Entries with scene source code
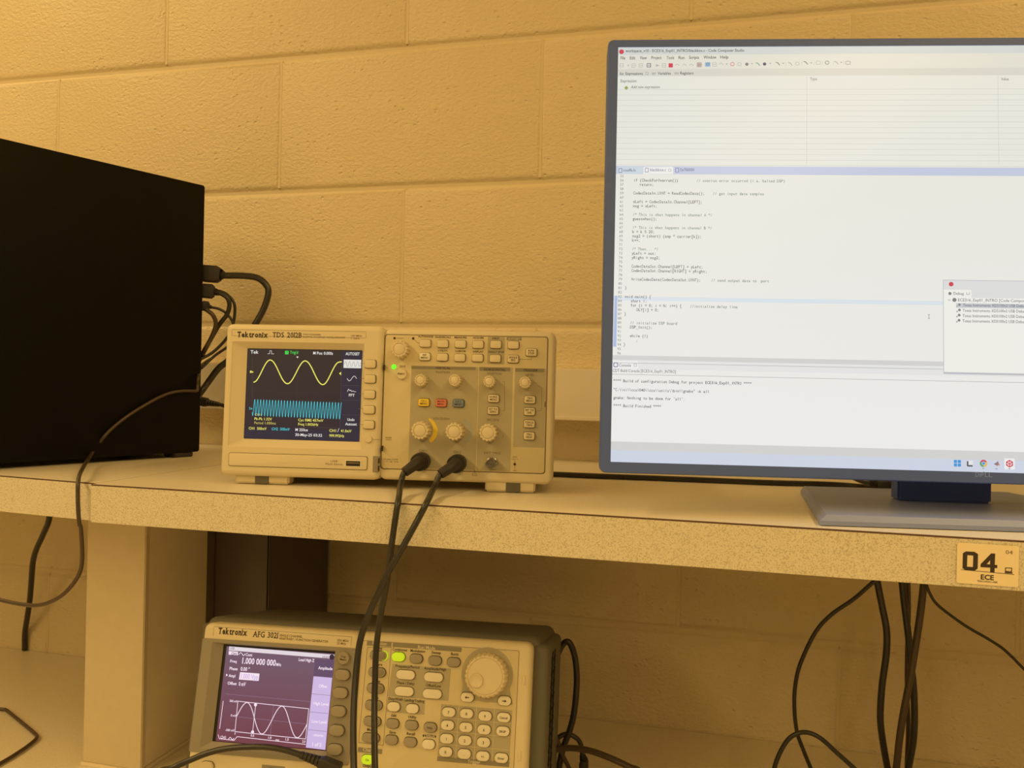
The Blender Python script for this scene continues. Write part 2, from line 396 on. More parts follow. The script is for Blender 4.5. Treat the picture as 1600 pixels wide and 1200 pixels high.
# ================================================================== OSCILLOSCOPE
SR = [-319.0048, -390.1566, 0.0, 0.1618, 0.0508]
sc = empty('oscilloscope', SR[:3], (-SR[4], 0, SR[3])); tag(sc, 'beige oscilloscope on the shelf, yellow sine wave and cyan trace on its screen', 'oscilloscope')
mb = MB(); slab(mb, -158, 158, 13, 152, 8, 118, 9, 'beige', 2)
mb.build('body', sc, smooth=40)
# right hand control housing
mb = MB(); slab(mb, -6, 162.6, 9.2, 155.6, 7, 22, 1.6, 'beige', 4, steps=4); mb.build('control_housing', sc, smooth=50)
cpz = [(-3.46, 151.29), (154.78, 18.49)]
CP = (cpz[0][0], cpz[1][0], cpz[1][1]+1.5, cpz[0][1]-1.5)
mb = MB(); slab(mb, CP[0]-0.8, CP[1]+0.8, CP[2]-.8, CP[3]+.8, 3, 3, 1.5, 'ink2'); 
slab(mb, CP[0], CP[1], CP[2], CP[3], 2.6, 3, 1.0, 'beige2', .5); cp = mb.build('control_panel', sc, smooth=40)
FD = 1.0   # front depth of control panel
# left hand display housing
X0, X1, Z0, Z1 = -163.4, -4.5, 8.6, 158.0
hole = [(-157.89, 141.02), (-22.57, 139.97), (-22.45, 37.01), (-154.49, 37.03)]
scr = [(-143.66, 134.0), (-27.86, 133.73), (-26.59, 45.14), (-142.09, 45.59)]
H4 = (( hole[0][0]+hole[3][0])/2, (hole[1][0]+hole[2][0])/2, (hole[2][1]+hole[3][1])/2, (hole[0][1]+hole[1][1])/2)
S4 = ((scr[0][0]+scr[3][0])/2, (scr[1][0]+scr[2][0])/2, (scr[2][1]+scr[3][1])/2, (scr[0][1]+scr[1][1])/2)
mb = MB(); CHF = 5
outer = rr(X0, X1, Z0, Z1, 6, 5); loops = [[(u, 22, v) for u, v in outer]]
for k in range(5):
    a = math.pi/2*k/4; ins = CHF*(1-math.cos(a)); last = rr(X0+ins, X1-ins, Z0+ins, Z1-ins, max(6-ins, .5), 5)
    loops.append([(u, -3+CHF*(1-math.sin(a)), v) for u, v in last])
loft(mb, loops, 'beige', cap1=False)
hl = rr(*H4, 1.5, 3); holed(mb, last, hl, -3, 'beige')
mid = rr(H4[0]+.7, H4[1]-.7, H4[2]+.7, H4[3]-.7, 1.2, 3); inn = rr(S4[0]-.6, S4[1]+.6, S4[2]-.6, S4[3]+.6, 1.0, 3)
ring(mb, hl, mid, -3, -2.2, 'beige'); ring(mb, mid, inn, -2.2, 4.4, 'beige'); ring(mb, inn, inn, 4.4, 7, 'slot')
mb.build('display_housing', sc, smooth=35)
mb = MB(); slab(mb, S4[0]-.3, S4[1]+.3, S4[2]-.3, S4[3]+.3, .8, 8, 4.6, ramp_em('scope_lcd', (50, 38, 46), (52, 42, 40), 'Z', 1)); lcd = mb.build('screen', sc)
# name plate, flash drive panel
mb = MB(); 
np_ = [(-156.85, 152.19), (-23.73, 143.32)]
line(mb, rr(np_[0][0], np_[1][0]+2, np_[1][1]+2.6, np_[0][1]-.2, 1, 3), .22, -3.12, 'ink2', True)
serif_text(mb, 'Tektronix', *[(-151.31, 144.55), (-120.37, 145.07)], 5.0, 'ink', -3.15, .042)
serif_text(mb, 'TDS 2012B', *[(-115.49, 144.85), (-86.0, 145.35)], 4.9, 'ink', -3.15, .014)
for s, a, b in [('TWO CHANNEL', (-84.87, 147.43), (-66.52, 147.74)), ('DIGITAL STORAGE OSCILLOSCOPE', (-84.77, 144.78), (-42.46, 145.49)), ('100 MHz', (-36.54, 147.06), (-25.81, 147.24)), ('1 GS/s', (-36.45, 144.57), (-28.25, 144.71))]:
    text(mb, s, a, 1.5, 'ink2', b, -3.15, .01)
for s, a, b in [('USB', (-52.1, 24.72), (-45.12, 24.93)), ('Flash Drive', (-56.9, 21.68), (-40.12, 22.18))]: text(mb, s, a, 1.8, 'ink2', b, -4.35, .0)
for y in [(-26.96, 121.32), (-26.88, 106.58), (-26.79, 91.72), (-26.85, 77.03), (-26.75, 61.94)]: line(mb, [y, (y[0]+6.0, y[1]-.2)], .3, -3.12, 'ink2')
pl = [(-12.19, 47.56), (-2.61, 47.83)]; line(mb, pl, .3, -3.12, 'ink2')
mb.build('printing', sc)
fp = [(-154.29, 32.64), (-16.21, 15.27)]
mb = MB(); a_, b2_ = (fp[0][0], fp[1][0]), (fp[1][1]+3, fp[0][1]-2)
slab(mb, a_[0]-.5, a_[1]+.5, b2_[0]-.5, b2_[1]+.5, 2, -2.5, -3.2, 'ink2')
slab(mb, a_[0], a_[1], b2_[0], b2_[1], 1.8, -2.5, -4.2, 'beige', .7); mb.build('port_panel', sc, smooth=40)
us = [(-36.57, 26.34), (-22.78, 21.56)]
mb = MB(); slab(mb, us[0][0]-1, us[1][0]+1, us[1][1]-1, us[0][1]+1, .3, -4, -4.5, 'white', .15); slab(mb, us[0][0], us[1][0], us[1][1], us[0][1], .2, -4.1, -4.7, 'slot'); usb = mb.build('usb_port', sc)
mb = MB(); slab(mb, us[0][0]+1, us[1][0]-1, us[1][1]+2.2, us[0][1]-1, .2, -4.5, -4.85, 'ink2'); mb.build('contact_tongue', usb)
# five soft keys with pointer notches, round key
for c in [(-16.24, 120.51), (-16.02, 105.94), (-15.94, 90.95), (-15.86, 76.14), (-15.64, 61.65)]:
    mb = MB(); slab(mb, c[0]-6, c[0]+6, c[1]-4.3, c[1]+4.3, 2.2, -2.5, -3.25, 'slot'); slab(mb, c[0]-5.6, c[0]+5.4, c[1]-3.9, c[1]+4.0, 2.0, -2.5, -5.6, 'button', .9); mb.build('soft_key', sc, smooth=50)
c = (-15.44, 47.76)
mb = MB(); lathe(mb, *c, [(3.9, -2.5), (3.9, -3.2), (3.5, -3.2), (3.5, -4.4), (3.0, -5.0)], 'button', 20); mb.build('round_key', sc, smooth=40)
# probe compensation contacts
pc = [(-10.74, 31.72), (-2.55, 16.27)]
mb = MB(); slab(mb, pc[0][0], pc[1][0]-1.5, pc[1][1], pc[0][1], .4, -2, -3.3, 'greybezel', .2)
pt_ = mb.build('probe_terminal', sc)
for t in (0.28, .75):
    v = pc[0][1]*(1-t)+pc[1][1]*t
    mb = MB(); slab(mb, pc[0][0]+3.6, pc[0][0]+5.6, v-2.8, v+2.4, .3, -3, -4.6, 'brass', .3); slab(mb, pc[0][0]+5.8, pc[0][0]+6.7, v-2.6, v+2.6, .1, -3, -3.5, 'slot'); mb.build('contact', pt_)
# moulding clips on the housing edge
for a in [(-3.19, 117.73), (-2.4, 39.2), (154.01, 85.45)]:
    mb = MB(); slab(mb, a[0]-.35, a[0]+.35, a[1]-2.6, a[1]+2.6, .1, 3, (-3.1 if a[0] < 0 else .8), 'slot'); mb.build('latch_slot', sc)
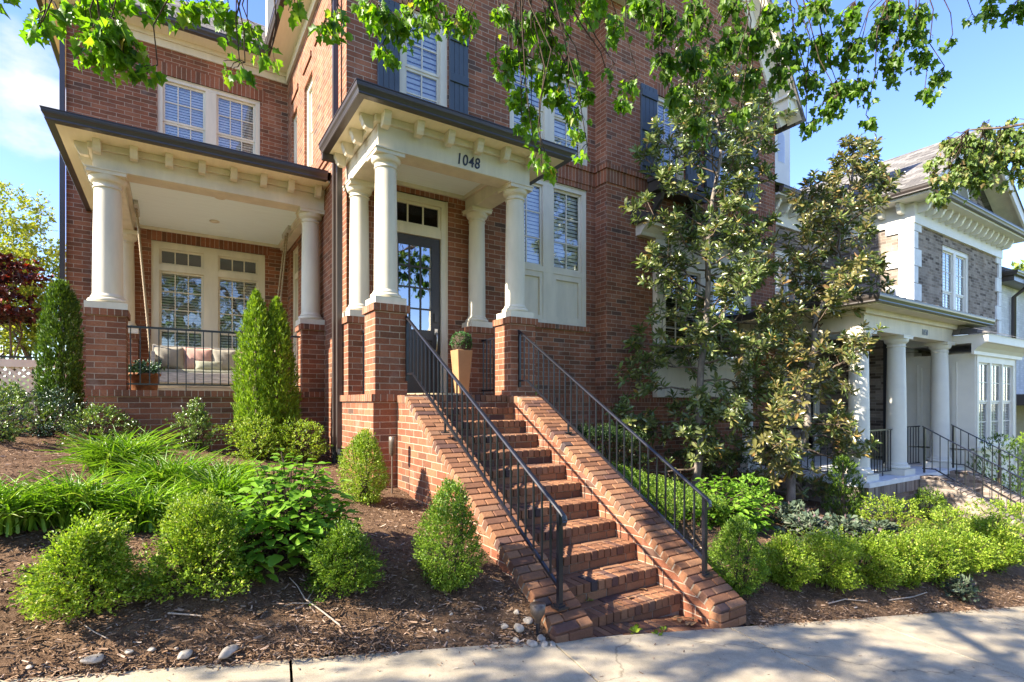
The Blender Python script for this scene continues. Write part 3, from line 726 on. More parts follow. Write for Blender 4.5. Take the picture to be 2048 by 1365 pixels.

### What the exercise asks
Extract all the entries word for word; omit any pictures.

### Exercise output
The Blender Python script for this scene continues. Write part 2, from line 396 on. More parts follow. The script is for Blender 4.5. Treat the picture as 1600 pixels wide and 1200 pixels high.
# ================================================================== OSCILLOSCOPE
SR = [-319.0048, -390.1566, 0.0, 0.1618, 0.0508]
sc = empty('oscilloscope', SR[:3], (-SR[4], 0, SR[3])); tag(sc, 'beige oscilloscope on the shelf, yellow sine wave and cyan trace on its screen', 'oscilloscope')
mb = MB(); slab(mb, -158, 158, 13, 152, 8, 118, 9, 'beige', 2)
mb.build('body', sc, smooth=40)
# right hand control housing
mb = MB(); slab(mb, -6, 162.6, 9.2, 155.6, 7, 22, 1.6, 'beige', 4, steps=4); mb.build('control_housing', sc, smooth=50)
cpz = [(-3.46, 151.29), (154.78, 18.49)]
CP = (cpz[0][0], cpz[1][0], cpz[1][1]+1.5, cpz[0][1]-1.5)
mb = MB(); slab(mb, CP[0]-0.8, CP[1]+0.8, CP[2]-.8, CP[3]+.8, 3, 3, 1.5, 'ink2'); 
slab(mb, CP[0], CP[1], CP[2], CP[3], 2.6, 3, 1.0, 'beige2', .5); cp = mb.build('control_panel', sc, smooth=40)
FD = 1.0   # front depth of control panel
# left hand display housing
X0, X1, Z0, Z1 = -163.4, -4.5, 8.6, 158.0
hole = [(-157.89, 141.02), (-22.57, 139.97), (-22.45, 37.01), (-154.49, 37.03)]
scr = [(-143.66, 134.0), (-27.86, 133.73), (-26.59, 45.14), (-142.09, 45.59)]
H4 = (( hole[0][0]+hole[3][0])/2, (hole[1][0]+hole[2][0])/2, (hole[2][1]+hole[3][1])/2, (hole[0][1]+hole[1][1])/2)
S4 = ((scr[0][0]+scr[3][0])/2, (scr[1][0]+scr[2][0])/2, (scr[2][1]+scr[3][1])/2, (scr[0][1]+scr[1][1])/2)
mb = MB(); CHF = 5
outer = rr(X0, X1, Z0, Z1, 6, 5); loops = [[(u, 22, v) for u, v in outer]]
for k in range(5):
    a = math.pi/2*k/4; ins = CHF*(1-math.cos(a)); last = rr(X0+ins, X1-ins, Z0+ins, Z1-ins, max(6-ins, .5), 5)
    loops.append([(u, -3+CHF*(1-math.sin(a)), v) for u, v in last])
loft(mb, loops, 'beige', cap1=False)
hl = rr(*H4, 1.5, 3); holed(mb, last, hl, -3, 'beige')
mid = rr(H4[0]+.7, H4[1]-.7, H4[2]+.7, H4[3]-.7, 1.2, 3); inn = rr(S4[0]-.6, S4[1]+.6, S4[2]-.6, S4[3]+.6, 1.0, 3)
ring(mb, hl, mid, -3, -2.2, 'beige'); ring(mb, mid, inn, -2.2, 4.4, 'beige'); ring(mb, inn, inn, 4.4, 7, 'slot')
mb.build('display_housing', sc, smooth=35)
mb = MB(); slab(mb, S4[0]-.3, S4[1]+.3, S4[2]-.3, S4[3]+.3, .8, 8, 4.6, ramp_em('scope_lcd', (50, 38, 46), (52, 42, 40), 'Z', 1)); lcd = mb.build('screen', sc)
# name plate, flash drive panel
mb = MB(); 
np_ = [(-156.85, 152.19), (-23.73, 143.32)]
line(mb, rr(np_[0][0], np_[1][0]+2, np_[1][1]+2.6, np_[0][1]-.2, 1, 3), .22, -3.12, 'ink2', True)
serif_text(mb, 'Tektronix', *[(-151.31, 144.55), (-120.37, 145.07)], 5.0, 'ink', -3.15, .042)
serif_text(mb, 'TDS 2012B', *[(-115.49, 144.85), (-86.0, 145.35)], 4.9, 'ink', -3.15, .014)
for s, a, b in [('TWO CHANNEL', (-84.87, 147.43), (-66.52, 147.74)), ('DIGITAL STORAGE OSCILLOSCOPE', (-84.77, 144.78), (-42.46, 145.49)), ('100 MHz', (-36.54, 147.06), (-25.81, 147.24)), ('1 GS/s', (-36.45, 144.57), (-28.25, 144.71))]:
    text(mb, s, a, 1.5, 'ink2', b, -3.15, .01)
for s, a, b in [('USB', (-52.1, 24.72), (-45.12, 24.93)), ('Flash Drive', (-56.9, 21.68), (-40.12, 22.18))]: text(mb, s, a, 1.8, 'ink2', b, -4.35, .0)
for y in [(-26.96, 121.32), (-26.88, 106.58), (-26.79, 91.72), (-26.85, 77.03), (-26.75, 61.94)]: line(mb, [y, (y[0]+6.0, y[1]-.2)], .3, -3.12, 'ink2')
pl = [(-12.19, 47.56), (-2.61, 47.83)]; line(mb, pl, .3, -3.12, 'ink2')
mb.build('printing', sc)
fp = [(-154.29, 32.64), (-16.21, 15.27)]
mb = MB(); a_, b2_ = (fp[0][0], fp[1][0]), (fp[1][1]+3, fp[0][1]-2)
slab(mb, a_[0]-.5, a_[1]+.5, b2_[0]-.5, b2_[1]+.5, 2, -2.5, -3.2, 'ink2')
slab(mb, a_[0], a_[1], b2_[0], b2_[1], 1.8, -2.5, -4.2, 'beige', .7); mb.build('port_panel', sc, smooth=40)
us = [(-36.57, 26.34), (-22.78, 21.56)]
mb = MB(); slab(mb, us[0][0]-1, us[1][0]+1, us[1][1]-1, us[0][1]+1, .3, -4, -4.5, 'white', .15); slab(mb, us[0][0], us[1][0], us[1][1], us[0][1], .2, -4.1, -4.7, 'slot'); usb = mb.build('usb_port', sc)
mb = MB(); slab(mb, us[0][0]+1, us[1][0]-1, us[1][1]+2.2, us[0][1]-1, .2, -4.5, -4.85, 'ink2'); mb.build('contact_tongue', usb)
# five soft keys with pointer notches, round key
for c in [(-16.24, 120.51), (-16.02, 105.94), (-15.94, 90.95), (-15.86, 76.14), (-15.64, 61.65)]:
    mb = MB(); slab(mb, c[0]-6, c[0]+6, c[1]-4.3, c[1]+4.3, 2.2, -2.5, -3.25, 'slot'); slab(mb, c[0]-5.6, c[0]+5.4, c[1]-3.9, c[1]+4.0, 2.0, -2.5, -5.6, 'button', .9); mb.build('soft_key', sc, smooth=50)
c = (-15.44, 47.76)
mb = MB(); lathe(mb, *c, [(3.9, -2.5), (3.9, -3.2), (3.5, -3.2), (3.5, -4.4), (3.0, -5.0)], 'button', 20); mb.build('round_key', sc, smooth=40)
# probe compensation contacts
pc = [(-10.74, 31.72), (-2.55, 16.27)]
mb = MB(); slab(mb, pc[0][0], pc[1][0]-1.5, pc[1][1], pc[0][1], .4, -2, -3.3, 'greybezel', .2)
pt_ = mb.build('probe_terminal', sc)
for t in (0.28, .75):
    v = pc[0][1]*(1-t)+pc[1][1]*t
    mb = MB(); slab(mb, pc[0][0]+3.6, pc[0][0]+5.6, v-2.8, v+2.4, .3, -3, -4.6, 'brass', .3); slab(mb, pc[0][0]+5.8, pc[0][0]+6.7, v-2.6, v+2.6, .1, -3, -3.5, 'slot'); mb.build('contact', pt_)
# moulding clips on the housing edge
for a in [(-3.19, 117.73), (-2.4, 39.2), (154.01, 85.45)]:
    mb = MB(); slab(mb, a[0]-.35, a[0]+.35, a[1]-2.6, a[1]+2.6, .1, 3, (-3.1 if a[0] < 0 else .8), 'slot'); mb.build('latch_slot', sc)
The Blender Python script for this scene continues. Write part 3, from line 726 on. More parts follow. Write for Blender 4.5. Take the picture to be 2048 by 1365 pixels.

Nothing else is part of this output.